Julian May provides lovable, hatable, believable and unforgetable
characters.  The plot is quite surprising and strangely satisfying.  May
adeptly avoids references to "hard science" (where she is not strong),
and so presents a wondrous but believable technology, both of matter and
of mind.  Her world is fantastic and dangerous, a place where almost
anything can happen, and usually does.

I highly recommend these books to anyone who can read (or could learn
to).  Don't put this off and risk losing your vision in the mean time.
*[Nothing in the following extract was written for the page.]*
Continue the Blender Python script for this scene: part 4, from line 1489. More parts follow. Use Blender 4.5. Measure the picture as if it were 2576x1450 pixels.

Note:  The tales of the Coadunate Galactic Milieu pre-continue in

  << The Milieu Trilogy >>
    < Jack the Bodiless >
    < Diamond Mask >
    < Magnificat >


Enjoy yourselves; I did.

--Josh

"Pain is just God's way of hurting you."

preece@ccvaxa.UUCP (01/31/85)

The Many Colored Land series was generally enjoyable, but it was
carried on much too long.  The third and fourth books were something
of a struggle.  The first book was a real pleasure.  Series tend to go
like that, I guess, as the sense of wonder fades, but I think she
had to work too hard to keep the plot alive.